Emerging markets and India have seen foreign capital outflows, especially after the People’s Bank of China—the country’s central bank—set its daily currency reference rate marginally stronger at seven yuan a dollar. Outflows from emerging market equity funds have jumped from an average of around $700 million a week to $5 billion last week, Brandt said, adding he expects at least $4 billion going out this week.

At the same time, India has also been witnessing heavy outflows, due to global headwinds and partially due to a “super-rich tax" that affects foreign investors’ money. Foreigners have net sold nearly $3 billion of local stocks so far in the quarter through Aug. 12, data compiled by Bloomberg show. Just in July, they pulled out Rs 14,818 crore—the highest level since October 2018.

Brandt also doesn’t expect the U.S.-China trade war to be resolved this year.

“My sense is that having let this particular genie out of the bottle, it’s going to be very hard to put it back. The process of erecting trade barriers gives politicians a lot of favors to hand out but once the barriers go up, there’s usually a domestic lobby that tries to keep them in place.” Europe, too, is heading for a “perfect storm” with a worsening situation in U.K., Germany and Italy, he said.

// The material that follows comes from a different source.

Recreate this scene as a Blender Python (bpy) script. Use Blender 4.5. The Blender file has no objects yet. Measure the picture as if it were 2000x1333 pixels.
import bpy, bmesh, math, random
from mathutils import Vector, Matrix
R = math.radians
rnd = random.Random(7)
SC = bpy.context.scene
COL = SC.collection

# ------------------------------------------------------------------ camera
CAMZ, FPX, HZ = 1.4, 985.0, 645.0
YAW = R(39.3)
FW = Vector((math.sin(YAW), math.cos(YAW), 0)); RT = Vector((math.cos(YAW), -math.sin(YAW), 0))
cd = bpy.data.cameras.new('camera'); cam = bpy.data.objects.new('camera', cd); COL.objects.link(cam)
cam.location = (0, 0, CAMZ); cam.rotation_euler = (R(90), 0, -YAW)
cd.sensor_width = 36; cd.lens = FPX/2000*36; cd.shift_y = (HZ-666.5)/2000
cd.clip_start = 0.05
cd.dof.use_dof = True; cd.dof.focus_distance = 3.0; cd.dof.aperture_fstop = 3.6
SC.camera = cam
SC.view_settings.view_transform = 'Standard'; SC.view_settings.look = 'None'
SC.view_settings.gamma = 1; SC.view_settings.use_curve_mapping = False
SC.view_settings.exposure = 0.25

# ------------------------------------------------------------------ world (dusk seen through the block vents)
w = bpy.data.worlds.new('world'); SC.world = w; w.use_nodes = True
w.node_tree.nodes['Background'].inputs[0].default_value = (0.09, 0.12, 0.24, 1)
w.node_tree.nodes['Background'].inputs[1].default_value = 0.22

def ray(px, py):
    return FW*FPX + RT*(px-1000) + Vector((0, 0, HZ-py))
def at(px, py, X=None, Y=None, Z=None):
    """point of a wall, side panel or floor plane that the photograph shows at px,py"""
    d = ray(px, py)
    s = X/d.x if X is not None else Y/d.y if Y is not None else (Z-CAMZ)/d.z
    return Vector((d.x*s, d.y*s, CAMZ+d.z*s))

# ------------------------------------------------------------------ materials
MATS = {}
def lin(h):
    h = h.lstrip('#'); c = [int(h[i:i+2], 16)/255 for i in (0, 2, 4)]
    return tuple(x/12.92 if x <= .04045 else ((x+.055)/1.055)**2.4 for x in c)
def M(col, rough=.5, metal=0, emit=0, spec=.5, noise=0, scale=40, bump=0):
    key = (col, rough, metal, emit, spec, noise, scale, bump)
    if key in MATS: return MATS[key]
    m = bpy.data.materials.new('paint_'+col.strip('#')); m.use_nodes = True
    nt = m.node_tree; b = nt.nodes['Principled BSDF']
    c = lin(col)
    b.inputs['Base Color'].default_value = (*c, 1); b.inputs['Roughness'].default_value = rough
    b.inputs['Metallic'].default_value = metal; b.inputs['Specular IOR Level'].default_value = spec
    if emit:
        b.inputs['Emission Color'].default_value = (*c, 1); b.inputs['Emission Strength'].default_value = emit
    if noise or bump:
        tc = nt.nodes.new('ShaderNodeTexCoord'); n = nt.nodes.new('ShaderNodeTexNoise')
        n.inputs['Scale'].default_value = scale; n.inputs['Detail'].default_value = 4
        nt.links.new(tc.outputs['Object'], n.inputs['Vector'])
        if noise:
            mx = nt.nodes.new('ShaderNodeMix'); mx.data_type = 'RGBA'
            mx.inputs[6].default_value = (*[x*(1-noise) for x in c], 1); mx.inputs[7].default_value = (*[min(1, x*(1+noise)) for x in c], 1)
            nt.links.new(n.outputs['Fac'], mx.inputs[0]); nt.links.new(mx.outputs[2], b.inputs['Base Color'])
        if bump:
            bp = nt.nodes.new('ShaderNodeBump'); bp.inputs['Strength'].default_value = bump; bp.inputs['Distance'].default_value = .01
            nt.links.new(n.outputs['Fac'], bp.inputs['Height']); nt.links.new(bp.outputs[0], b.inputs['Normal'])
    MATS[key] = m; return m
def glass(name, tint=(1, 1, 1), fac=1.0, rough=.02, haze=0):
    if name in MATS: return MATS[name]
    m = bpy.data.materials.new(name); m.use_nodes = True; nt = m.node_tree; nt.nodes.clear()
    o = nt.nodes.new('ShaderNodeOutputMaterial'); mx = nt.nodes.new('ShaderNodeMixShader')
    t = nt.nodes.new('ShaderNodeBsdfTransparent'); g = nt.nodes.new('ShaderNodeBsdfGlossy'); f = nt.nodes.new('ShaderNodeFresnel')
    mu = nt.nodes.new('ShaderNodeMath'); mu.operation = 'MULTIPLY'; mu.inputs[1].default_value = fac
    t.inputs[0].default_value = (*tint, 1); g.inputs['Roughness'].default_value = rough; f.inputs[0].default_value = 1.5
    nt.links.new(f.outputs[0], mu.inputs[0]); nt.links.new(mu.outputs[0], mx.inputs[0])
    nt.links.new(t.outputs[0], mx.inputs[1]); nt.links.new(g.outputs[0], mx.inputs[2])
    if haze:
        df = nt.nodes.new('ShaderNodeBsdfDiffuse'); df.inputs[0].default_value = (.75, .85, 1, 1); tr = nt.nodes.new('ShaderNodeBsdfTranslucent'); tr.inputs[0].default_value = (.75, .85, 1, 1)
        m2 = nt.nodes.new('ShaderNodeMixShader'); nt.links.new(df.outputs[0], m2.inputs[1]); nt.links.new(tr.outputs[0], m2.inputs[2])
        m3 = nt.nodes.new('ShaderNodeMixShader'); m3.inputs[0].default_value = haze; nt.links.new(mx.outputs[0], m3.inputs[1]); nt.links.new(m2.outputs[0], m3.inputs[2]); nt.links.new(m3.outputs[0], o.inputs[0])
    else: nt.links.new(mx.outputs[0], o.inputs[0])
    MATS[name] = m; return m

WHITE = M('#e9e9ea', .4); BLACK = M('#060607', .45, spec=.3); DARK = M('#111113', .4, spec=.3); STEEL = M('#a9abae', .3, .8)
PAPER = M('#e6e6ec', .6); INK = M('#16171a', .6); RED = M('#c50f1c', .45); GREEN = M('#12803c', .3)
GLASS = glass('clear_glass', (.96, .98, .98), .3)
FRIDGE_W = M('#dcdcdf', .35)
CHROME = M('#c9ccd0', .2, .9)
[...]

Key Highlights from the interview:

  • We’re moving deeper into the election cycle leading up to the 2020 presidential and legislative elections in U.S.
  • Don’t see Trump backing down on U.S.-China trade war.
  • There was a lot of optimism early in the year that this would work its way out in the second quarter, but it has swung in the other direction and the general sentiment is pretty pessimistic.
  • We’re going to have more dispiriting news in Europe for the rest of the year.
  • No huge positive flows into India or emerging markets for the rest of the year.